CIEL and Lawyers’ Environmental Action Team (Tanzania), in coordination with WRI and IASCP hosted a workshop on African Public Interest Law and Community-Based Property Rights

April 2004

 

CIEL and the Lawyers’ Environmental Action Team (Tanzania), in coordination with the World Resources Institute and the International Association for the Study of Common Property, hosted a successful workshop on Public Interest Law and Community-Based Property Rights in Usa River (near Arusha), Tanzania from August 1 – 4, 2000. Financial support came from the Ford Foundation and USAID’s Africa Bureau.

Fifty-three participants from nineteen countries (including eleven African nations) attended the workshop. They included lawyers, social scientists, academicians and policy experts from both non-governmental and governmental organizations.

The workshop was designed to help develop, strengthen and broaden the pool of African legal and social science expertise on community-based property rights issues (CBPRs) related to conservation and sustainable development. It focused on legal aspects of property rights relationships between southern African nation states and local communities. The more detailed objectives were to:

  • Strategize on ways to use national and international law to amplify the voices of Africa’s rural majorities;
  • Highlight the interconnections between human rights and environmental issues;
  • Foster skill sharing and collaboration in support of CBPRs among public interest lawyers and social scientists;
  • Reflect on theory and practice concerning CBPR issues in Africa;
  • Raise awareness within the African legal profession of the importance of CBPRs to substantive democracy and sustainable development;
  • Promote African public interest law expertise in the field of CBPRs; and,
  • Inspire lawyers and law students to pursue CBPR legal careers.

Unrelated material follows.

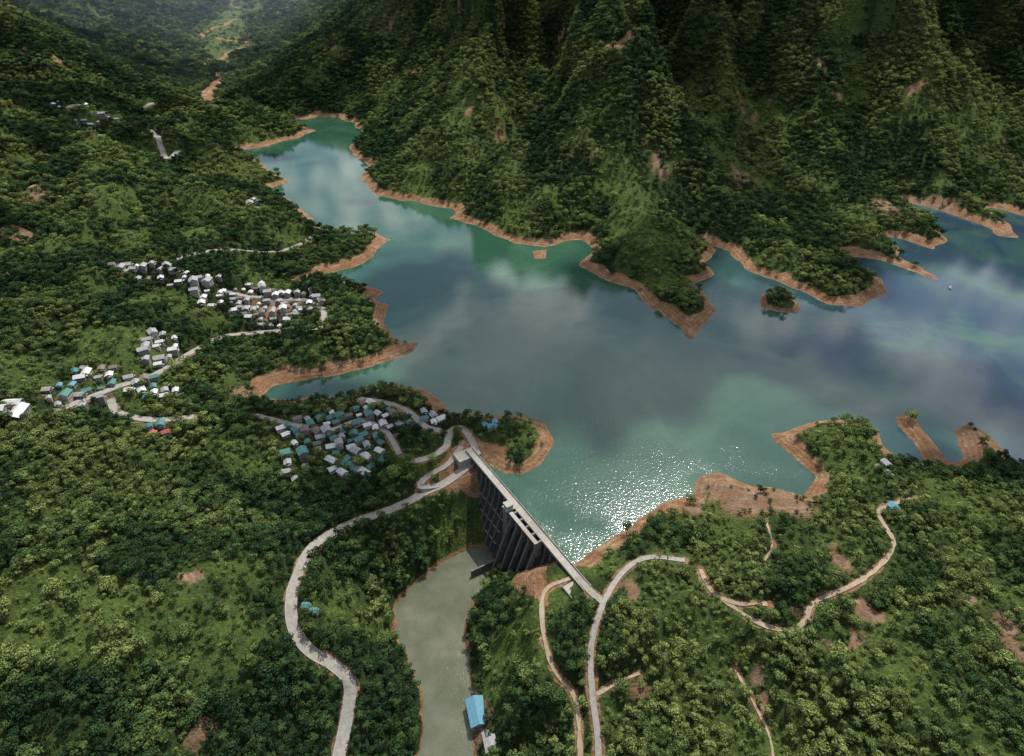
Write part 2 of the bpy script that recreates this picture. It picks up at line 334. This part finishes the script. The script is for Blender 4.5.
def link(name,me,loc=(0,0,0),rz=0,scale=1):
    ob=bpy.data.objects.new(name,me); ob.location=loc; ob.rotation_euler=(0,0,rz); ob.scale=(scale,)*3; sc.collection.objects.link(ob); return ob
# ------------------------------------------------------------------ road meshes
def conc(name,c0,c1,scale=.5):
    m,nt,o=mat(name); a=noise(nt,scale,7,.7); b=noise(nt,scale*.1,4)
    c=ramp(nt,a,[(.3,c0),(.7,c1)]); c=mix(nt,ramp(nt,b,[(.45,0),(.75,.5)]),c,tuple(x*.5 for x in c0)); bsdf(nt,o,c,.9,a,.3,.2,spec=.2); return m
m_road=conc("pale_concrete_paving",(.22,.205,.175),(.38,.355,.305)); m_dirt=conc("packed_dirt",(.26,.195,.13),(.42,.34,.235)); m_kerb=conc("kerb_concrete",(.28,.265,.235),(.42,.40,.36))
for nm,w,c,z in roads:
    n=len(c); tg=np.gradient(c,axis=0); tg/=np.linalg.norm(tg,axis=1)[:,None]+1e-9; nr=np.stack([-tg[:,1],tg[:,0]],-1)
    far=np.clip((c[:,1]-600)/600,0,1.5)
    zz=z+.15+far
    mb=MB(); prof=[(-w/2-.6,-3),(-w/2-.35,.14),(-w/2-.05,.14),(-w/2,0),(w/2,0),(w/2+.05,.14),(w/2+.35,.14),(w/2+.6,-3)] if nm=="concrete_road" else [(-w/2-.6,-2.5),(-w/2,.0),(-w/6,-.05),(w/6,-.05),(w/2,0),(w/2+.6,-2.5)]
    wj=1+(.15*np.sin(np.arange(n)*.9)+.15*rng.standard_normal(n))*(nm=="dirt_track")
    vs=[]
    for i in range(n):
        for (a,b) in prof: vs.append((c[i,0]+nr[i,0]*a*wj[i],c[i,1]+nr[i,1]*a*wj[i],zz[i]+b))
    kpf=len(prof); fs=[];ms=[]
    for i in range(n-1):
        for j in range(kpf-1):
            fs.append((i*kpf+j,i*kpf+j+1,(i+1)*kpf+j+1,(i+1)*kpf+j)); ms.append(1 if nm=="concrete_road" and j!=3 else 0)
    mb.v=vs; mb.f=fs; mb.m=ms
    link(nm,mb.mesh(nm,[m_dirt if nm=="dirt_track" else m_road,m_kerb]))
# ------------------------------------------------------------------ dam
m_crest=conc("dam_crest_concrete",(.28,.26,.225),(.42,.39,.34))
m_pier=conc("weathered_pier_concrete",(.11,.108,.10),(.25,.24,.215))
m_face,nt,o=mat("stained_shaded_dam_concrete")
mp=N(nt,'ShaderNodeMapping'); mp.inputs['Scale'].default_value=(1,1,.12); nt.links.new(geo_pos(nt),mp.inputs[0])
st=noise(nt,.5,6,.65,vec=mp.outputs[0]); c=ramp(nt,st,[(.3,(.02,.02,.02)),(.6,(.055,.055,.05)),(.8,(.12,.115,.10))]); bsdf(nt,o,c,.9,st,.3,.3,spec=.2)  # streak stains, with the downstream face's shade also darkened into the colour
m_dark,nt,o=mat("gate_steel"); bsdf(nt,o,(.05,.055,.06),.5,metal=.6)
m_glass,nt,o=mat("window_glass"); bsdf(nt,o,(.02,.025,.03),.1,spec=.6)
mb=MB(); L0,L1=-8,LD+8
def ext(mb,prof,a,b,m): 
    n=len(prof); vs=[(a,p[0],p[1]) for p in prof]+[(b,p[0],p[1]) for p in prof]
    mb.add(vs,[(i,(i+1)%n,n+(i+1)%n,n+i) for i in range(n)]+[tuple(range(n-1,-1,-1)),tuple(range(n,2*n))],m)
ext(mb,[(-1.5,-46),(-1.5,5),(3.2,5),(3.2,-3),(18,-46)],L0,L1,1)
mb.box(L0-4,L1+4,-1.9,3.6,5.003,5.6,0)
mb.box(L0-4,L1+4,-1.9,-1.6,5.6,6.6,0); mb.box(L0-4,L1+4,3.3,3.6,5.6,6.6,0)
sp0,sp1=LD*.50,LD*.74
for i in range(int(L0)//6,int(L1)//6+1):
    s_=i*6.0
    if s_<L0+1 or s_>L1-1 or sp0-12<s_<sp1+2: continue
    ext(mb,[(3.1,4.2),(4.2,4.2),(4.6,-3.5),(19.2,-45.9),(17,-45.9),(3.1,-3)],s_-.3,s_+.3,2)
for zz in (-12,-21,-30,-39):
    nn=3.2+(-3-zz)*14.8/43
    mb.box(L0,sp0-12,nn-.5,nn+.8,zz-.2,zz+.2,2)
k_=4
for i in range(k_+1):
    s_=sp0+(sp1-sp0)*i/k_
    mb.box(s_-.6,s_+.6,3.65,9,-6,6.5,2)
    ext(mb,[(8.9,1.5),(24,-40),(24,-45.8),(18,-45.8),(8.9,-8)],s_-.5,s_+.5,2)
    if i<k_:
        b_=sp0+(sp1-sp0)*(i+1)/k_
        mb.box(s_+.6,b_-.6,4.6,5.2,-3.5,3.9,3)
        for q_ in range(3): mb.box(s_+.6,b_-.6,5.203,5.5,-2.6+q_*2.2,-2.2+q_*2.2,3)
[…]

The recurring and enduring failure of national and international laws to address the interests and rights of rural people, especially with regards to recognition of community-based property rights was evident in all the workshop presentations. The need for lawyers to work with other sectors was often noted, as was the demand for, and limited supply of, public interest lawyers working on behalf of rural communities directly dependent on natural resources.

The last two days of the workshop focused on broader theoretical issues such as the legal personality of communities, alternative legal strategies, trends in national laws and jurisprudence, networking and developing and the role of law, and on developing future strategies, which included institution building, developing alternative law careers, drafting legislative alternatives, and networking.